Bislang, so beklagen die Europaparlamentarier, stoße man in Deutschland bei dem Thema auf Granit. Verwiesen wurde auf den Aufruf des Deutschen Frauenrates an die honorige Führungscrew des Fußball-Bundes, sich an der Kampagne »Rote Karte gegen Zwangsprostitution« zu beteiligen; die Frankfurter Herren winkten dankend ab. Und ein Rundbrief des Frauenrates an die Spieler sei einzig vom querdenkenden Torhüter Jens Lehmann beantwortet worden.

Die EU-Abgeordnete der Linkspartei, Feleknas Uca, erklärte, im Sport werde immer auf Fairness Wert gelegt – wenn aber pünktlich zur Weltmeisterschaft den Fußballfans »WM-Bordelle« wie in Berlin angeboten werden, »werde ich ganz schnell zum Spielverderber«. Man müsse jenen, die nichts gegen die öffentliche Zwangsprostitution tun wollen, die »Rote Karte« zeigen. Kollegin Christa Prets schlug vor, unter dem Slogan »fair play, fair sex« sollten Telefon-Hotlines geschaltet werden, wo sich Opfer aber auch Freier anonym melden können, um Menschenhandel zur Anzeige zu bringen.

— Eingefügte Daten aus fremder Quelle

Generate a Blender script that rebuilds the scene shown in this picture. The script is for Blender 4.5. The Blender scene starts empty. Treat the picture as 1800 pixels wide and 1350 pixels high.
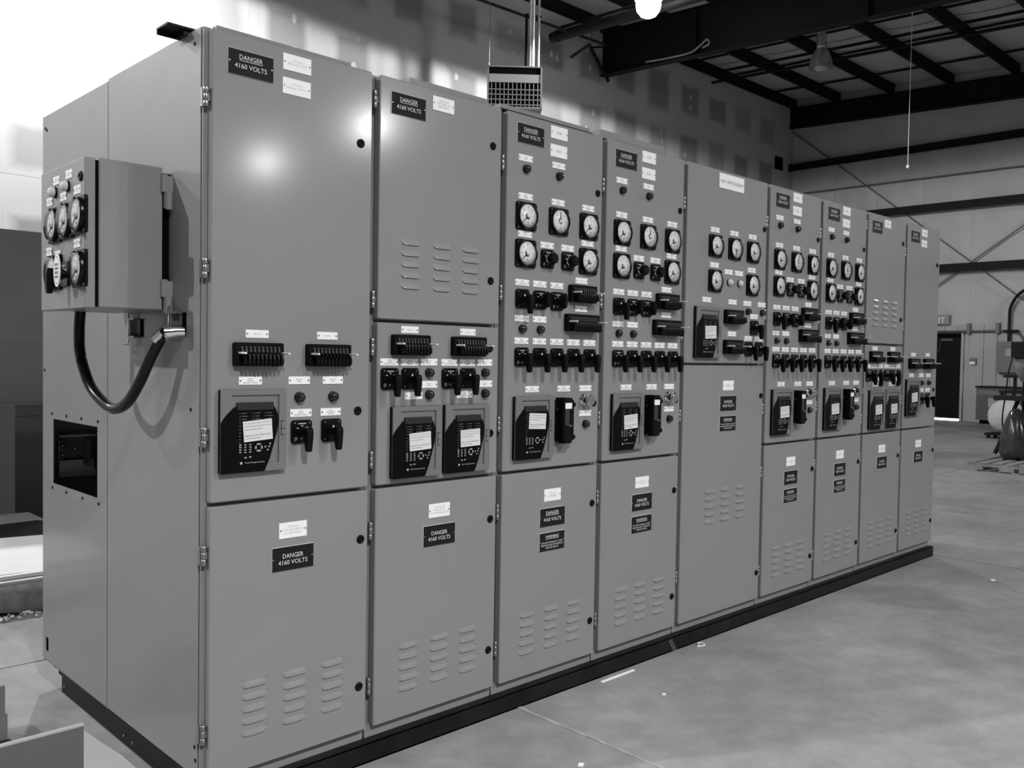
import bpy, math, random
from mathutils import Matrix, Vector
R = random.Random(7)
scene = bpy.context.scene
COL = scene.collection

# ------------------------------------------------------------------ camera, world, exposure
cam_d = bpy.data.cameras.new('camera')
cam_d.sensor_width = 36.0
cam_d.lens = 31.472
cam_d.clip_end = 200
cam = bpy.data.objects.new('camera', cam_d)
COL.objects.link(cam)
_yaw, _pitch, _roll = 0.7697, -0.0311, 0.0162
_f = Vector((math.sin(_yaw) * math.cos(_pitch), math.cos(_yaw) * math.cos(_pitch), math.sin(_pitch)))
_r = _f.cross(Vector((0, 0, 1))).normalized()
_u = _r.cross(_f)
_r2 = _r * math.cos(_roll) + _u * math.sin(_roll)
_u2 = _u * math.cos(_roll) - _r * math.sin(_roll)
_m = Matrix((_r2, _u2, -_f)).transposed().to_4x4()
_m.translation = (-1.2231, -2.5676, 1.4305)
cam.matrix_world = _m
scene.camera = cam

world = bpy.data.worlds.new('hall_world')
scene.world = world
world.use_nodes = True
world.node_tree.nodes['Background'].inputs[0].default_value = (0.5, 0.5, 0.5, 1)
world.node_tree.nodes['Background'].inputs[1].default_value = 0.02

vs = scene.view_settings
vs.view_transform = 'Standard'
vs.look = 'None'
vs.exposure = -0.34
vs.gamma = 1.0
vs.use_curve_mapping = False
try:
    scene.cycles.sample_clamp_indirect = 4.0
    scene.cycles.max_bounces = 5
    scene.cycles.diffuse_bounces = 3
    scene.cycles.glossy_bounces = 3
    scene.cycles.adaptive_threshold = 0.02
    scene.cycles.caustics_reflective = False
    scene.cycles.caustics_refractive = False
except Exception:
    pass

# lamps: (x, y, z, watts) - mouth of each high bay reflector
LAMPS = [
    ('visible',    (10.85, 6.77, 7.40), 1200),
    ('unlit',      (16.06, 6.37, 7.40), 0),
    ('front_a',    (-1.5, -6.8, 7.00), 5600),
    ('front_b',    (4.2, -6.8, 7.00), 2600),
    ('front_c',    (10.4, -14.0, 6.74), 1100),
    ('front_d',    (10.2, -18.4, 6.54), 900),
    ('side',       (-8.2, 4.2, 7.30), 3300),
    ('wall',       (3.0, 8.7, 7.30), 1400),
    ('wall_left',  (-4.2, 8.7, 7.30), 1400),  # added lamp, brightens the partition for its reflection in the end panel
    ('far',        (19.0, -4.5, 7.00), 900),  # added lamp out of view, lifts the brightness of the far wall
]

# ------------------------------------------------------------------ materials
MATS = {}
def mat(name, v, rough=0.5, metal=0.0, var=0.0, scale=6.0, bump=0.0, bscale=120.0, coat=0.0, spec=0.5, emit=0.0, detail=4.0):
    if name in MATS:
        return MATS[name]
    m = bpy.data.materials.new(name)
    m.use_nodes = True
    nt = m.node_tree
    b = nt.nodes['Principled BSDF']
    b.inputs['Base Color'].default_value = (v, v, v, 1)
    b.inputs['Roughness'].default_value = rough
    b.inputs['Metallic'].default_value = metal
    b.inputs['Specular IOR Level'].default_value = spec
    b.inputs['Coat Weight'].default_value = coat
    if emit:
        b.inputs['Emission Color'].default_value = (1, 1, 1, 1)
        b.inputs['Emission Strength'].default_value = emit
    if var or bump:
        tc = nt.nodes.new('ShaderNodeTexCoord')
        if var:
            n = nt.nodes.new('ShaderNodeTexNoise')
            n.inputs['Scale'].default_value = scale
            n.inputs['Detail'].default_value = detail
            nt.links.new(tc.outputs['Object'], n.inputs['Vector'])
            mr = nt.nodes.new('ShaderNodeMapRange')
            mr.inputs['From Min'].default_value = 0.3
            mr.inputs['From Max'].default_value = 0.7
            mr.inputs['To Min'].default_value = v * (1 - var)
            mr.inputs['To Max'].default_value = v * (1 + var)
            nt.links.new(n.outputs['Fac'], mr.inputs['Value'])
            nt.links.new(mr.outputs[0], b.inputs['Base Color'])
        if bump:
            n2 = nt.nodes.new('ShaderNodeTexNoise')
            n2.inputs['Scale'].default_value = bscale
            n2.inputs['Detail'].default_value = 2
            nt.links.new(tc.outputs['Object'], n2.inputs['Vector'])
            bp = nt.nodes.new('ShaderNodeBump')
            bp.inputs['Strength'].default_value = bump
            bp.inputs['Distance'].default_value = 0.002
            nt.links.new(n2.outputs['Fac'], bp.inputs['Height'])
            nt.links.new(bp.outputs[0], b.inputs['Normal'])
    MATS[name] = m
    return m

PAINT = mat('grey_enamel', 0.205, 0.52, var=0.02, scale=3, detail=1.0, coat=0.34, spec=0.3)
PAINT.node_tree.nodes['Principled BSDF'].inputs['Coat Roughness'].default_value = 0.13
SIDE = PAINT
BLACK = mat('black_plastic', 0.0025, 0.5, spec=0.10)
BLACKG = mat('black_gloss', 0.003, 0.25, spec=0.18)
WHITE = mat('white_laminate', 0.80, 0.45)
SIGNBLK = mat('engraved_black', 0.010, 0.55, spec=0.12)
INK = mat('grey_ink', 0.42, 0.6)
INKD = mat('dark_ink', 0.12, 0.6)
SCREW = mat('screw_grey', 0.18, 0.35, metal=0.6)
CHROME = mat('chrome', 0.75, 0.14, metal=1.0)
ZINC = mat('zinc_plate', 0.27, 0.35, metal=0.85)
STEEL = mat('black_steel', 0.0075, 0.5, var=0.5, scale=8, spec=0.15)
STRUCT = mat('dark_structural_steel', 0.0065, 0.6, var=0.25, scale=2, spec=0.15)
DIAL = mat('dial_white', 0.72, 0.5)
LENS_D = mat('lamp_lens_dark', 0.012, 0.12)
LENS_W = mat('lamp_lens_clear', 0.6, 0.1)
GREYREL = mat('relay_bezel_grey', 0.145, 0.45, spec=0.3)
RUBBER = mat('rubber', 0.003, 0.25, spec=0.3)
GALV = mat('galvanised_sheet', 0.5, 0.35, metal=0.8, var=0.2, scale=9)
DARK = mat('dark_void', 0.003, 0.9, spec=0.02)
MIDMET = mat('interior_grey', 0.13, 0.5, metal=0.3)
GREYEQ = mat('equipment_grey', 0.13, 0.5)
CARD = mat('cardboard', 0.17, 0.85, var=0.12, scale=5)
CARDD = mat('dark_board', 0.17, 0.8, var=0.08, scale=2)
FOAM = mat('white_foam', 0.85, 0.7, var=0.04, scale=6)
PLASTIC = mat('plastic_film', 0.45, 0.25, var=0.3, scale=14, bump=0.8, bscale=18)
WOOD = mat('pallet_wood', 0.22, 0.8, var=0.25, scale=7)
INSUL = mat('vinyl_insulation', 0.40, 0.6, var=0.06, scale=1.5, bump=0.5, bscale=3)
ROOFIN = mat('roof_insulation', 0.44, 0.7, var=0.06, scale=1.2, bump=0.6, bscale=2.5)
LINER = mat('liner_sheet', 0.36, 0.45)
PAPER = mat('paper', 0.36, 0.8)
BULB = mat('lamp_glow', 0.9, 0.5, emit=40)
DAY = mat('daylight_gap', 0.9, 0.5, emit=6)

def glass_mat():
    m = bpy.data.materials.new('meter_glass')
    m.use_nodes = True
    nt = m.node_tree
    for n in list(nt.nodes):
        nt.nodes.remove(n)
    out = nt.nodes.new('ShaderNodeOutputMaterial')
    mix = nt.nodes.new('ShaderNodeMixShader')
    tr = nt.nodes.new('ShaderNodeBsdfTransparent')
    gl = nt.nodes.new('ShaderNodeBsdfGlossy')
    gl.inputs['Roughness'].default_value = 0.06
    fr = nt.nodes.new('ShaderNodeFresnel')
    fr.inputs['IOR'].default_value = 1.45
    nt.links.new(fr.outputs[0], mix.inputs[0])
    nt.links.new(tr.outputs[0], mix.inputs[1])
    nt.links.new(gl.outputs[0], mix.inputs[2])
    nt.links.new(mix.outputs[0], out.inputs[0])
    return m
GLASS = glass_mat()

def concrete_mat():
    m = mat('concrete', 0.2, 0.55, spec=0.35)
    nt = m.node_tree
    b = nt.nodes['Principled BSDF']
    g = nt.nodes.new('ShaderNodeNewGeometry')
    def noise(scale, detail, rough=0.55):
        n = nt.nodes.new('ShaderNodeTexNoise')
        n.inputs['Scale'].default_value = scale
        n.inputs['Detail'].default_value = detail
        n.inputs['Roughness'].default_value = rough
        nt.links.new(g.outputs['Position'], n.inputs['Vector'])
        return n
    def rng(src, a, bb, c, d):
        mr = nt.nodes.new('ShaderNodeMapRange')
        for k, val in zip(('From Min', 'From Max', 'To Min', 'To Max'), (a, bb, c, d)):
            mr.inputs[k].default_value = val
        nt.links.new(src, mr.inputs['Value'])
        return mr.outputs[0]
    def mul(a, bb):
        mm = nt.nodes.new('ShaderNodeMath')
        mm.operation = 'MULTIPLY'
        nt.links.new(a, mm.inputs[0])
        nt.links.new(bb, mm.inputs[1])
        return mm.outputs[0]
    n1 = rng(noise(0.9, 8, 0.65).outputs['Fac'], 0.3, 0.7, 0.19, 0.305)
    n2 = rng(noise(7, 6, 0.7).outputs['Fac'], 0.3, 0.7, 0.84, 1.16)
    n3 = rng(noise(0.55, 3, 0.5).outputs['Fac'], 0.40, 0.43, 0.80, 1.0)   # old damp stains
    n4 = rng(noise(45, 2).outputs['Fac'], 0.26, 0.30, 0.7, 1.0)          # specks
    c = mul(mul(mul(n1, n2), n3), n4)
    nt.links.new(c, b.inputs['Base Color'])
    nt.links.new(rng(noise(1.3, 4).outputs['Fac'], 0.3, 0.7, 0.42, 0.68), b.inputs['Roughness'])
    return m
CONC = concrete_mat()
FILLER = mat('joint_filler', 0.33, 0.8, var=0.2, scale=12)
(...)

Der Bericht des Europaparlamentes zählt den Menschenhandel mit Frauen und Kindern zu den sich am schnellsten ausbreitenden Straftaten im Rahmen des organisierten Verbrechens in der EU. Dies sei nichts anderes als moderne Sklaverei, machte Christa Prets deutlich. Als Ziel definierte das Parlament, die Zahl der Betroffenen in den nächsten zehn Jahren annährend zu halbieren. Außerdem sei es nun höchste Zeit, »deutliche und konkrete Ziele zu definieren«. Nach Angaben der Abgeordneten werden jedes Jahr zwischen 800 000 und vier Millionen Menschen Opfer des weltweiten Menschenhandels, 300 000 von ihnen lebten in der Europäischen Union. 80 Prozent der Betroffenen seien weiblich und bis zu 50 Prozent minderjährig. Vor allem die Zahl der jungen männlichen Opfer nehme immer mehr zu.